[Objective]: Return each line of the data below verbatim; pictures are to be left out.

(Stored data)

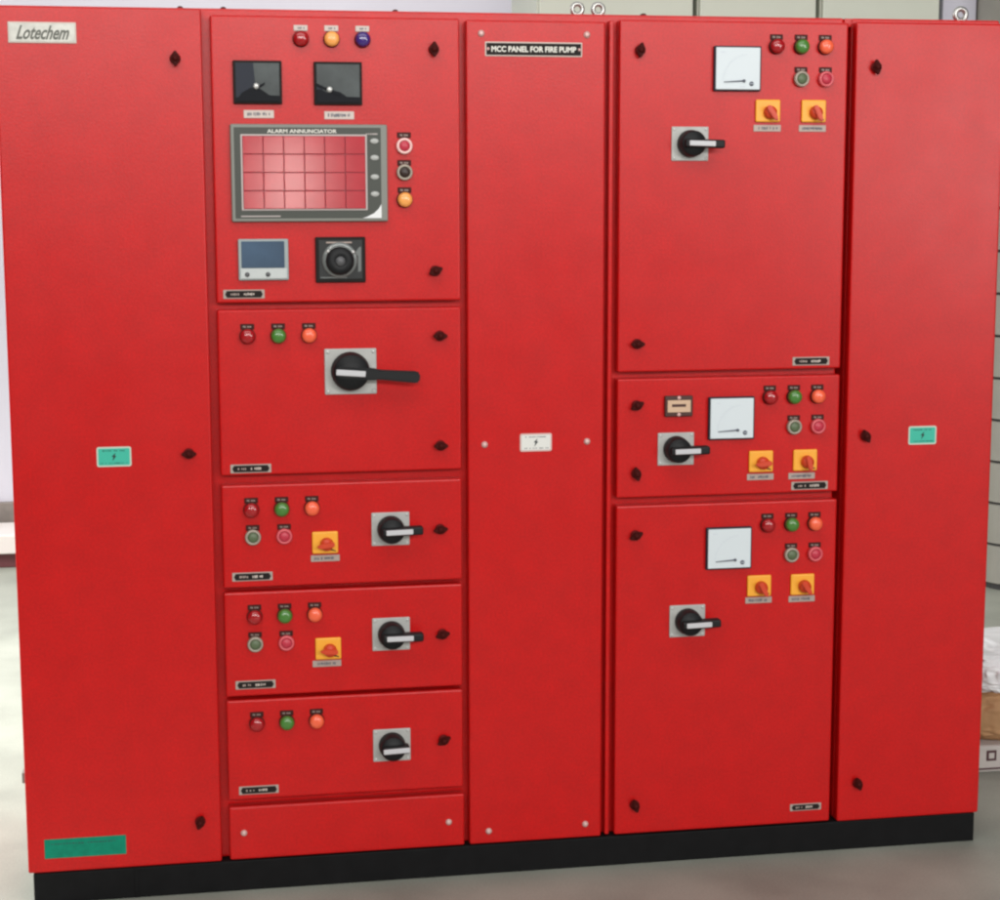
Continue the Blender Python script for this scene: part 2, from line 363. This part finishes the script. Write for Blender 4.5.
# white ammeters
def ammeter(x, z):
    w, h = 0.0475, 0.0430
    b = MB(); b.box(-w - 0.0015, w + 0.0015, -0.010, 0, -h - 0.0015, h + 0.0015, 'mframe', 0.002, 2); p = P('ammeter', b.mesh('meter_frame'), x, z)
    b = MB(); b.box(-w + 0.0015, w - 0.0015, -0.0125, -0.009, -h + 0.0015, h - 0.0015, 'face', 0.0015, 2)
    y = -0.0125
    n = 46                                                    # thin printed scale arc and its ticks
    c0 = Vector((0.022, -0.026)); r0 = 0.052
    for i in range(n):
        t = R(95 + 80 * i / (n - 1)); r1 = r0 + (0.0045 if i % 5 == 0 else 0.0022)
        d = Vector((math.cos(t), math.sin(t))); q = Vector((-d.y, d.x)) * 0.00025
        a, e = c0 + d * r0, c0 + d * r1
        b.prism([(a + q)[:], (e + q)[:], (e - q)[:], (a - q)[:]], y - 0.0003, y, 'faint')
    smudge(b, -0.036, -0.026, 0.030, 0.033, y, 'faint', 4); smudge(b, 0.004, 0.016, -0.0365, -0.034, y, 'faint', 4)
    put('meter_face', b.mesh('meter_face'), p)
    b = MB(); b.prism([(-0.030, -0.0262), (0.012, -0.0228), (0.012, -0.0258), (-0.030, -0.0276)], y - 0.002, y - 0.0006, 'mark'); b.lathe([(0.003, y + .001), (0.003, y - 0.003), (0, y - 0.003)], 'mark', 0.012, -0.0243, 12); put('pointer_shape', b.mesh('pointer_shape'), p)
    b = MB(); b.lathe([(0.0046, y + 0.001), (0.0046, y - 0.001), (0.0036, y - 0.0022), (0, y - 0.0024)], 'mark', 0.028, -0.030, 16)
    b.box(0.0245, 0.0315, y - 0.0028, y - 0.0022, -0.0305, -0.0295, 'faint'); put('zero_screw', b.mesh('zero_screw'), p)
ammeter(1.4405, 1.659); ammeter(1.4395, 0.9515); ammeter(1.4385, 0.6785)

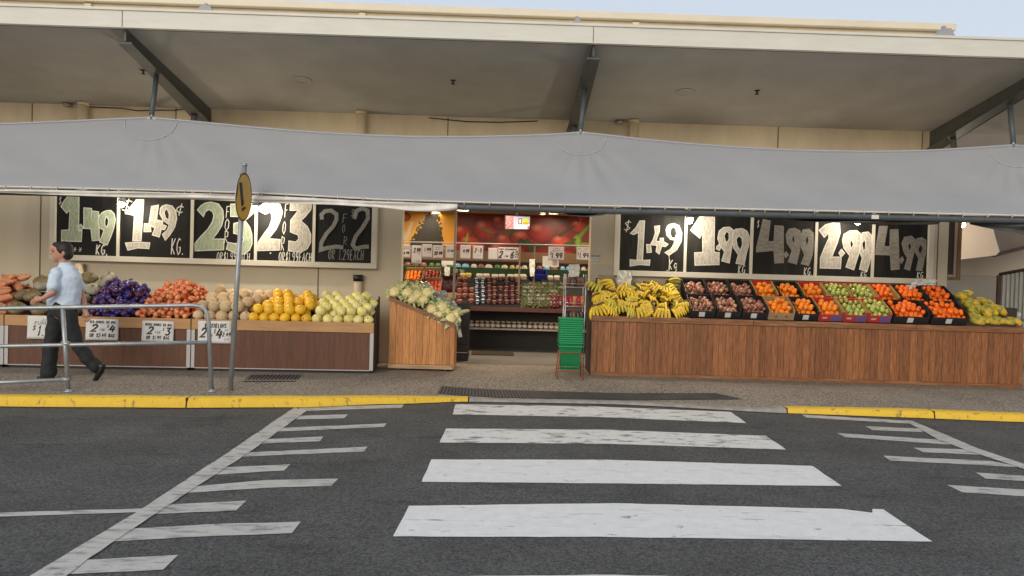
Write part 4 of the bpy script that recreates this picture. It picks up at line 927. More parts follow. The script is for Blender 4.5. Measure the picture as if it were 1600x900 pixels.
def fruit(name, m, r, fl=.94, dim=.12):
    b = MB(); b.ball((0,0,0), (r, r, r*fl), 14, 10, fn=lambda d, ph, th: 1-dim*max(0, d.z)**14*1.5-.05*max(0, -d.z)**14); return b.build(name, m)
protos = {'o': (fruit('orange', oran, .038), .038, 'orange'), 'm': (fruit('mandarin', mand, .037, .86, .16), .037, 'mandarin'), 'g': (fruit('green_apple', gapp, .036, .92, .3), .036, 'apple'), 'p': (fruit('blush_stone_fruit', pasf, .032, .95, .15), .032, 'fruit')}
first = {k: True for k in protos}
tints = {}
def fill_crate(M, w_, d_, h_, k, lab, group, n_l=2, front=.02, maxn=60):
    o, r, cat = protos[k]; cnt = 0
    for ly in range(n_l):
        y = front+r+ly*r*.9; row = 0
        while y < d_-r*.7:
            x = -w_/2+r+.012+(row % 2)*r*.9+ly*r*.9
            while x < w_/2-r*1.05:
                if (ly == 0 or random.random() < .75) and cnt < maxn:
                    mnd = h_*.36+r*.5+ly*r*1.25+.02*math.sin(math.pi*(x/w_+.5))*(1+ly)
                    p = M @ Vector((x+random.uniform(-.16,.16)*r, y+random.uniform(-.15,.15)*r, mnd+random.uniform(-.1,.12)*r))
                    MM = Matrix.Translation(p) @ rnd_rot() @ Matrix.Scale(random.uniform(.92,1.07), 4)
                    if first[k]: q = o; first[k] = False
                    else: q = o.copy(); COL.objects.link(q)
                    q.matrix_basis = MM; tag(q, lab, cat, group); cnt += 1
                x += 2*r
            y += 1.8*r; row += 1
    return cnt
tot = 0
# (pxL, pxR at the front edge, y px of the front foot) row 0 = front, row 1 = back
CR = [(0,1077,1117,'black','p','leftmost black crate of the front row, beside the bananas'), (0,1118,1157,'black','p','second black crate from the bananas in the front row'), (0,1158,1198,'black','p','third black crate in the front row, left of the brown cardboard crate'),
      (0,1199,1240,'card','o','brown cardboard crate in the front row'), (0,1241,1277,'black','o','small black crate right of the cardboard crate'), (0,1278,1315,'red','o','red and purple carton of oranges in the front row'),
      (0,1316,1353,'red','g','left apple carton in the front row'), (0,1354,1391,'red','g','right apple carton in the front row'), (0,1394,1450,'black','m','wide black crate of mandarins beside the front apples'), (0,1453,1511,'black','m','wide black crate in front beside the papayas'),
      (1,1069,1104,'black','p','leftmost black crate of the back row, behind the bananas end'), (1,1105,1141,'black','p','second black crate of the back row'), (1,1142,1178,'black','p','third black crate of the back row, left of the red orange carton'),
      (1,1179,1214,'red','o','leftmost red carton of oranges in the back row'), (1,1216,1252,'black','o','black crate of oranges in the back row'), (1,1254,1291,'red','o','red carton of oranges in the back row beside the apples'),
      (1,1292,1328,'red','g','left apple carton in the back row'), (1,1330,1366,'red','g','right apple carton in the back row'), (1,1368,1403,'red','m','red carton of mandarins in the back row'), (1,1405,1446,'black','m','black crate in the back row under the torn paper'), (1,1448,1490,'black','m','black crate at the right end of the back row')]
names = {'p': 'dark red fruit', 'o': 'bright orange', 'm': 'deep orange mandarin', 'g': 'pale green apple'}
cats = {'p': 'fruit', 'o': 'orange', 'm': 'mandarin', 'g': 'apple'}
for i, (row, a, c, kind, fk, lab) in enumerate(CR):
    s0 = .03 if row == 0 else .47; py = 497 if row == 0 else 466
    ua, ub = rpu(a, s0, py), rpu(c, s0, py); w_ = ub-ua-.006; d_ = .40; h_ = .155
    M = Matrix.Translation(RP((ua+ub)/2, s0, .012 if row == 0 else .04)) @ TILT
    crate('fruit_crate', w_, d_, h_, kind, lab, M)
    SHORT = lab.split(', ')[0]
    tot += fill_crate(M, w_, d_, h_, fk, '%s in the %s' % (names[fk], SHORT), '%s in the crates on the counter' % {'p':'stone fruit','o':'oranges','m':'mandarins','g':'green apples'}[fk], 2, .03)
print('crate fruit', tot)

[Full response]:
Continue the Blender Python script for this scene: part 2, from line 363. This part finishes the script. Write for Blender 4.5.
# white ammeters
def ammeter(x, z):
    w, h = 0.0475, 0.0430
    b = MB(); b.box(-w - 0.0015, w + 0.0015, -0.010, 0, -h - 0.0015, h + 0.0015, 'mframe', 0.002, 2); p = P('ammeter', b.mesh('meter_frame'), x, z)
    b = MB(); b.box(-w + 0.0015, w - 0.0015, -0.0125, -0.009, -h + 0.0015, h - 0.0015, 'face', 0.0015, 2)
    y = -0.0125
    n = 46                                                    # thin printed scale arc and its ticks
    c0 = Vector((0.022, -0.026)); r0 = 0.052
    for i in range(n):
        t = R(95 + 80 * i / (n - 1)); r1 = r0 + (0.0045 if i % 5 == 0 else 0.0022)
        d = Vector((math.cos(t), math.sin(t))); q = Vector((-d.y, d.x)) * 0.00025
        a, e = c0 + d * r0, c0 + d * r1
        b.prism([(a + q)[:], (e + q)[:], (e - q)[:], (a - q)[:]], y - 0.0003, y, 'faint')
    smudge(b, -0.036, -0.026, 0.030, 0.033, y, 'faint', 4); smudge(b, 0.004, 0.016, -0.0365, -0.034, y, 'faint', 4)
    put('meter_face', b.mesh('meter_face'), p)
    b = MB(); b.prism([(-0.030, -0.0262), (0.012, -0.0228), (0.012, -0.0258), (-0.030, -0.0276)], y - 0.002, y - 0.0006, 'mark'); b.lathe([(0.003, y + .001), (0.003, y - 0.003), (0, y - 0.003)], 'mark', 0.012, -0.0243, 12); put('pointer_shape', b.mesh('pointer_shape'), p)
    b = MB(); b.lathe([(0.0046, y + 0.001), (0.0046, y - 0.001), (0.0036, y - 0.0022), (0, y - 0.0024)], 'mark', 0.028, -0.030, 16)
    b.box(0.0245, 0.0315, y - 0.0028, y - 0.0022, -0.0305, -0.0295, 'faint'); put('zero_screw', b.mesh('zero_screw'), p)
ammeter(1.4405, 1.659); ammeter(1.4395, 0.9515); ammeter(1.4385, 0.6785)

Write part 4 of the bpy script that recreates this picture. It picks up at line 927. More parts follow. The script is for Blender 4.5. Measure the picture as if it were 1600x900 pixels.
def fruit(name, m, r, fl=.94, dim=.12):
    b = MB(); b.ball((0,0,0), (r, r, r*fl), 14, 10, fn=lambda d, ph, th: 1-dim*max(0, d.z)**14*1.5-.05*max(0, -d.z)**14); return b.build(name, m)
protos = {'o': (fruit('orange', oran, .038), .038, 'orange'), 'm': (fruit('mandarin', mand, .037, .86, .16), .037, 'mandarin'), 'g': (fruit('green_apple', gapp, .036, .92, .3), .036, 'apple'), 'p': (fruit('blush_stone_fruit', pasf, .032, .95, .15), .032, 'fruit')}
first = {k: True for k in protos}
tints = {}
def fill_crate(M, w_, d_, h_, k, lab, group, n_l=2, front=.02, maxn=60):
    o, r, cat = protos[k]; cnt = 0
    for ly in range(n_l):
        y = front+r+ly*r*.9; row = 0
        while y < d_-r*.7:
            x = -w_/2+r+.012+(row % 2)*r*.9+ly*r*.9
            while x < w_/2-r*1.05:
                if (ly == 0 or random.random() < .75) and cnt < maxn:
                    mnd = h_*.36+r*.5+ly*r*1.25+.02*math.sin(math.pi*(x/w_+.5))*(1+ly)
                    p = M @ Vector((x+random.uniform(-.16,.16)*r, y+random.uniform(-.15,.15)*r, mnd+random.uniform(-.1,.12)*r))
                    MM = Matrix.Translation(p) @ rnd_rot() @ Matrix.Scale(random.uniform(.92,1.07), 4)
                    if first[k]: q = o; first[k] = False
                    else: q = o.copy(); COL.objects.link(q)
                    q.matrix_basis = MM; tag(q, lab, cat, group); cnt += 1
                x += 2*r
            y += 1.8*r; row += 1
    return cnt
tot = 0
# (pxL, pxR at the front edge, y px of the front foot) row 0 = front, row 1 = back
CR = [(0,1077,1117,'black','p','leftmost black crate of the front row, beside the bananas'), (0,1118,1157,'black','p','second black crate from the bananas in the front row'), (0,1158,1198,'black','p','third black crate in the front row, left of the brown cardboard crate'),
      (0,1199,1240,'card','o','brown cardboard crate in the front row'), (0,1241,1277,'black','o','small black crate right of the cardboard crate'), (0,1278,1315,'red','o','red and purple carton of oranges in the front row'),
      (0,1316,1353,'red','g','left apple carton in the front row'), (0,1354,1391,'red','g','right apple carton in the front row'), (0,1394,1450,'black','m','wide black crate of mandarins beside the front apples'), (0,1453,1511,'black','m','wide black crate in front beside the papayas'),
      (1,1069,1104,'black','p','leftmost black crate of the back row, behind the bananas end'), (1,1105,1141,'black','p','second black crate of the back row'), (1,1142,1178,'black','p','third black crate of the back row, left of the red orange carton'),
      (1,1179,1214,'red','o','leftmost red carton of oranges in the back row'), (1,1216,1252,'black','o','black crate of oranges in the back row'), (1,1254,1291,'red','o','red carton of oranges in the back row beside the apples'),
      (1,1292,1328,'red','g','left apple carton in the back row'), (1,1330,1366,'red','g','right apple carton in the back row'), (1,1368,1403,'red','m','red carton of mandarins in the back row'), (1,1405,1446,'black','m','black crate in the back row under the torn paper'), (1,1448,1490,'black','m','black crate at the right end of the back row')]
names = {'p': 'dark red fruit', 'o': 'bright orange', 'm': 'deep orange mandarin', 'g': 'pale green apple'}
cats = {'p': 'fruit', 'o': 'orange', 'm': 'mandarin', 'g': 'apple'}
for i, (row, a, c, kind, fk, lab) in enumerate(CR):
    s0 = .03 if row == 0 else .47; py = 497 if row == 0 else 466
    ua, ub = rpu(a, s0, py), rpu(c, s0, py); w_ = ub-ua-.006; d_ = .40; h_ = .155
    M = Matrix.Translation(RP((ua+ub)/2, s0, .012 if row == 0 else .04)) @ TILT
    crate('fruit_crate', w_, d_, h_, kind, lab, M)
    SHORT = lab.split(', ')[0]
    tot += fill_crate(M, w_, d_, h_, fk, '%s in the %s' % (names[fk], SHORT), '%s in the crates on the counter' % {'p':'stone fruit','o':'oranges','m':'mandarins','g':'green apples'}[fk], 2, .03)
print('crate fruit', tot)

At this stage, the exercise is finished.